I have elsewhere explained why this is so but the bottom line is that at the 1997 Kyoto conference Australia, by threatening to wreck the agreement, extracted an extraordinarily generous deal that required us to do virtually nothing. The Europe Union, by contrast, accepted a tough target at Kyoto, took serious measures, and met its commitment.
So some other industrialized nations have been working hard while Australia – which refused even to ratify the Kyoto Protocol until 2007 – just sat back, until Labor introduced some belated policies that the present Government has unwound. To compare future commitments while ignoring past efforts is dishonest. A nation should receive no accolades for finally picking up the towrope, especially if it does so only tentatively.
Moreover, no nation in the world is in a better position to adopt strong targets than Australia. Our capacity to address climate change is unrivalled. We have very high levels of GDP per person, especially after dodging the GFC bullet, and compared with nations that have been making efforts over the last decade or two we have a great deal of low-hanging fruit just waiting to be picked.

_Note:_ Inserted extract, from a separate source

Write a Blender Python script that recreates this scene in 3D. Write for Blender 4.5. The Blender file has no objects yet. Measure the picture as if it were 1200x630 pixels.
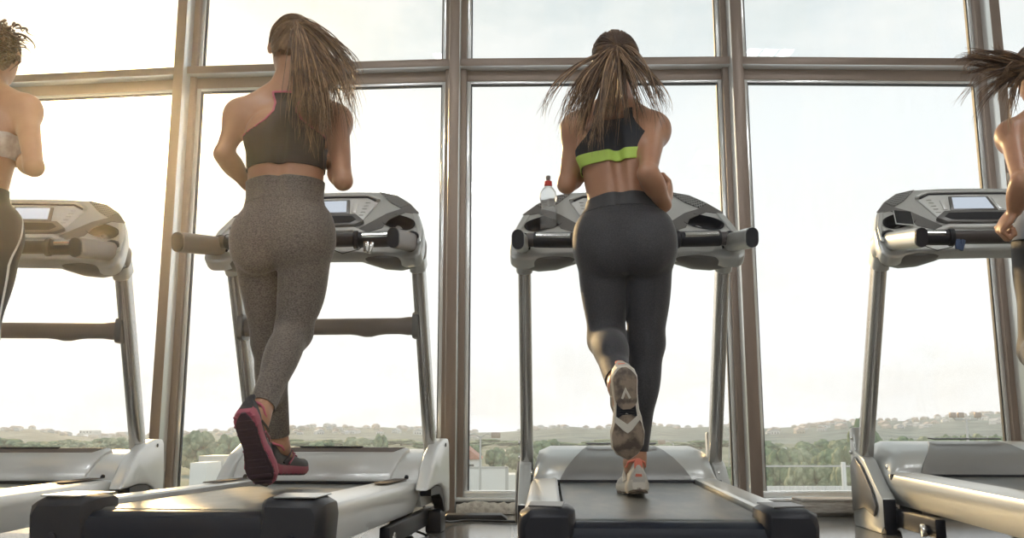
import bpy, bmesh, math, random
import numpy as np
from mathutils import Vector, Matrix, noise
PI = math.pi
R = math.radians
scene = bpy.context.scene
C = scene.collection
# ------------------------------------------------------------------ camera
PITCH = R(9.87); FL = 1064.0; EYE = 0.43
cam_d = bpy.data.cameras.new('camera'); cam = bpy.data.objects.new('camera', cam_d); C.objects.link(cam)
cam.location = (0, 0, EYE); cam.rotation_euler = (PI/2 + PITCH, 0, 0)
cam_d.sensor_width = 36; cam_d.lens = 36*FL/1200; cam_d.clip_end = 6000; cam_d.clip_start = 0.05
scene.camera = cam

def at(px, py, D):
    """world point seen at photo position (px, py) at a distance D in front of the camera"""
    u = (px-600)/FL; v = (315-py)/FL
    y = math.cos(PITCH)-v*math.sin(PITCH); z = math.sin(PITCH)+v*math.cos(PITCH)
    return Vector((u*D/y, D, EYE+z*D/y))

# ------------------------------------------------------------------ materials
def srgb(r, g, b):
    f = lambda c: (c/255/12.92) if c/255 <= .04045 else ((c/255+.055)/1.055)**2.4
    return (f(r), f(g), f(b), 1)
def mat(name, col, rough=.5, metal=0, spec=.5, sss=0, sheen=0, coat=0, bump=None, var=None, alpha=None, aniso=0):
    """bump=(scale, strength[, (sx,sy,sz)]) var=(scale, colour2, lo, hi[, (sx,sy,sz)])"""
    m = bpy.data.materials.new(name); m.use_nodes = True
    nt = m.node_tree; b = nt.nodes['Principled BSDF']
    b.inputs['Base Color'].default_value = col; b.inputs['Roughness'].default_value = rough
    b.inputs['Metallic'].default_value = metal; b.inputs['Specular IOR Level'].default_value = spec
    if sss:
        b.inputs['Subsurface Weight'].default_value = sss; b.inputs['Subsurface Radius'].default_value = (1, .35, .2)
        b.inputs['Subsurface Scale'].default_value = .012
    if sheen:
        b.inputs['Sheen Weight'].default_value = sheen; b.inputs['Sheen Roughness'].default_value = .4
    if coat: b.inputs['Coat Weight'].default_value = coat; b.inputs['Coat Roughness'].default_value = .15
    if aniso: b.inputs['Anisotropic'].default_value = aniso
    tc = nt.nodes.new('ShaderNodeTexCoord')
    def noi(scale, st):
        mp = nt.nodes.new('ShaderNodeMapping'); mp.inputs['Scale'].default_value = st
        nt.links.new(tc.outputs['Object'], mp.inputs['Vector'])
        n = nt.nodes.new('ShaderNodeTexNoise'); n.inputs['Scale'].default_value = scale; n.inputs['Detail'].default_value = 4
        nt.links.new(mp.outputs[0], n.inputs['Vector']); return n
    if var:
        n = noi(var[0], var[4] if len(var) > 4 else (1, 1, 1))
        r = nt.nodes.new('ShaderNodeMapRange'); r.inputs['From Min'].default_value = var[2]; r.inputs['From Max'].default_value = var[3]
        nt.links.new(n.outputs['Fac'], r.inputs['Value'])
        mx = nt.nodes.new('ShaderNodeMix'); mx.data_type = 'RGBA'
        mx.inputs['A'].default_value = col; mx.inputs['B'].default_value = var[1]
        nt.links.new(r.outputs[0], mx.inputs['Factor']); nt.links.new(mx.outputs['Result'], b.inputs['Base Color'])
    if bump:
        n = noi(bump[0], bump[2] if len(bump) > 2 else (1, 1, 1))
        bp = nt.nodes.new('ShaderNodeBump'); bp.inputs['Strength'].default_value = bump[1]; bp.inputs['Distance'].default_value = .004
        nt.links.new(n.outputs['Fac'], bp.inputs['Height']); nt.links.new(bp.outputs[0], b.inputs['Normal'])
    return m
def emit(name, col, s):
    m = bpy.data.materials.new(name); m.use_nodes = True; nt = m.node_tree; nt.nodes.clear()
    o = nt.nodes.new('ShaderNodeOutputMaterial'); e = nt.nodes.new('ShaderNodeEmission')
    e.inputs['Color'].default_value = col; e.inputs['Strength'].default_value = s; nt.links.new(e.outputs[0], o.inputs[0]); return m

# ------------------------------------------------------------------ mesh building
def mk(name, V, F, m=None, parent=None, smooth=35, loc=None):
    me = bpy.data.meshes.new(name); me.from_pydata([tuple(map(float, v)) for v in V], [], [tuple(int(i) for i in f) for f in F]); me.update()
    if m: me.materials.append(m)
    if smooth:
        me.polygons.foreach_set('use_smooth', [True]*len(me.polygons))
        if smooth < 180: me.set_sharp_from_angle(angle=R(smooth))
    o = bpy.data.objects.new(name, me); C.objects.link(o)
    if parent: o.parent = parent
    if loc is not None: o.location = loc
    return o
class MB:
    def __init__(s): s.bm = bmesh.new()
    def _merge(s, b2):
        me = bpy.data.meshes.new('t'); b2.to_mesh(me); b2.free(); s.bm.from_mesh(me); bpy.data.meshes.remove(me); return s
    def box(s, c, d, bev=0, rot=None, seg=2):
        b = bmesh.new(); bmesh.ops.create_cube(b, size=1)
        bmesh.ops.scale(b, vec=d, verts=b.verts)
        if bev: bmesh.ops.bevel(b, geom=list(b.edges), offset=bev, segments=seg, affect='EDGES', profile=.5)
        M = Matrix.Translation(c) @ (rot if rot is not None else Matrix.Identity(4))
        bmesh.ops.transform(b, matrix=M, verts=b.verts); return s._merge(b)
    def bx(s, x0, x1, y0, y1, z0, z1, bev=0):
        return s.box(((x0+x1)/2, (y0+y1)/2, (z0+z1)/2), (abs(x1-x0), abs(y1-y0), abs(z1-z0)), bev)
    def prism(s, pts, o, ux, uy, un, th, bev=0, seg=2):
        """polygon pts (a,b) in the plane o+a*ux+b*uy, extruded th along un (centred from 0 to th)"""
        b = bmesh.new(); o = Vector(o); ux = Vector(ux); uy = Vector(uy); un = Vector(un)
        v0 = [b.verts.new(o+ux*p[0]+uy*p[1]) for p in pts]; v1 = [b.verts.new(o+ux*p[0]+uy*p[1]+un*th) for p in pts]
        b.faces.new(v0[::-1]); b.faces.new(v1); n = len(pts)
        for i in range(n): b.faces.new((v0[i], v0[(i+1) % n], v1[(i+1) % n], v1[i]))
        bmesh.ops.recalc_face_normals(b, faces=b.faces)
        if bev: bmesh.ops.bevel(b, geom=list(b.edges), offset=bev, segments=seg, affect='EDGES', profile=.5, clamp_overlap=True)
        return s._merge(b)
    def loft(s, rings, cap=True, closed=True):
        b = bmesh.new(); vv = [[b.verts.new(p) for p in r] for r in rings]; n = len(rings[0])
        for a, c in zip(vv[:-1], vv[1:]):
            for i in range(n if closed else n-1):
                j = (i+1) % n; b.faces.new((a[i], a[j], c[j], c[i]))
        if cap: b.faces.new(vv[0][::-1]); b.faces.new(vv[-1])
        bmesh.ops.recalc_face_normals(b, faces=b.faces)
        return s._merge(b)
    def tube(s, pts, r, n=8, sx=1, sy=1, up=(0, 0, 1)):
        """r: radius or list; oval factors sx (sideways) and sy (upwards)"""
        P = [Vector(p) for p in pts]; rr = r if isinstance(r, (list, tuple)) else [r]*len(P); rings = []
        for i, p in enumerate(P):
            t = (P[min(i+1, len(P)-1)]-P[max(i-1, 0)]).normalized(); u = Vector(up)
            if abs(t.dot(u)) > .95: u = Vector((0, 1, 0)) if abs(t.y) < .9 else Vector((1, 0, 0))
            a = t.cross(u).normalized(); c = a.cross(t).normalized()
            rings.append([p+a*math.cos(k/n*2*PI)*rr[i]*sx+c*math.sin(k/n*2*PI)*rr[i]*sy for k in range(n)])
        return s.loft(rings)
    def rtube(s, p0, p1, w, h, bev, up=(0, 0, 1)):
        """straight rectangular tube with rounded corners"""
        p0 = Vector(p0); p1 = Vector(p1); t = (p1-p0).normalized(); a = t.cross(Vector(up)).normalized(); c = a.cross(t).normalized()
        prof = []
        for cx, cy, a0 in ((1, 1, 0), (-1, 1, 90), (-1, -1, 180), (1, -1, 270)):
            for k in range(4):
                an = R(a0+k*30); prof.append((cx*(w/2-bev)+bev*math.cos(an), cy*(h/2-bev)+bev*math.sin(an)))
        return s.loft([[p+a*x+c*y for x, y in prof] for p in (p0, p1)])
    def sphere(s, c, r, sc=(1, 1, 1), sub=2, rot=None):
        b = bmesh.new(); bmesh.ops.create_icosphere(b, subdivisions=sub, radius=r); bmesh.ops.scale(b, vec=sc, verts=b.verts)
        bmesh.ops.transform(b, matrix=Matrix.Translation(c) @ (rot if rot is not None else Matrix.Identity(4)), verts=b.verts); return s._merge(b)
    def cyl(s, c0, c1, r, n=20, bev=0):
        c0 = Vector(c0); c1 = Vector(c1); d = (c1-c0).normalized()
        if bev: return s.tube([c0, c0+d*bev*.3, c0+d*bev, c1-d*bev, c1-d*bev*.3, c1], [r-bev, r-bev*.3, r, r, r-bev*.3, r-bev], n)
        return s.tube([c0, c1], r, n)
    def lathe(s, prof, n=24):
        rings = [[(r*math.cos(k/n*2*PI), r*math.sin(k/n*2*PI), z) for k in range(n)] for r, z in prof]
        return s.loft(rings)
    def build(s, name, m, parent=None, smooth=35, loc=None):
        me = bpy.data.meshes.new(name); s.bm.to_mesh(me); s.bm.free()
        ms = m if isinstance(m, (list, tuple)) else [m]
        for k in ms: me.materials.append(k)
        if smooth:
            me.polygons.foreach_set('use_smooth', [True]*len(me.polygons)); me.set_sharp_from_angle(angle=R(smooth))
        o = bpy.data.objects.new(name, me); C.objects.link(o)
        if parent: o.parent = parent
        if loc is not None: o.location = loc
        return o
def tag(o, label=None, cat=None, group=None, kind=None):
    if label: o['label'] = label
    if cat: o['category'] = cat
    if group: o['group'] = group
    if kind: o['kind'] = kind
    return o
def empty(name, loc, rz=0):
    o = bpy.data.objects.new(name, None); C.objects.link(o); o.location = loc; o.rotation_euler = (0, 0, rz); o.empty_display_size = .1; return o
def copy_tree(o, parent=None):
    c = o.copy(); C.objects.link(c)
    if parent: c.parent = parent
    for ch in list(o.children): copy_tree(ch, c)
    return c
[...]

In addition to great leaps in energy efficiency still available, closing down a handful of coal-fired clunkers (which almost happened under the last Labor Government) would sharply cut our emissions in short order and at low cost. And of course the Australian landmass has more renewable energy resources than any nation in the world, far more and at much cheaper cost than Germany and Denmark where great strides have been made towards building new renewable infrastructures.
Australians, the worst carbon polluters in the OECD, not only have a moral responsibility to do more than everyone else but also happen to be blessed with the capacity to lead the world. Instead, we continue to shun our responsibility and engage in special pleading.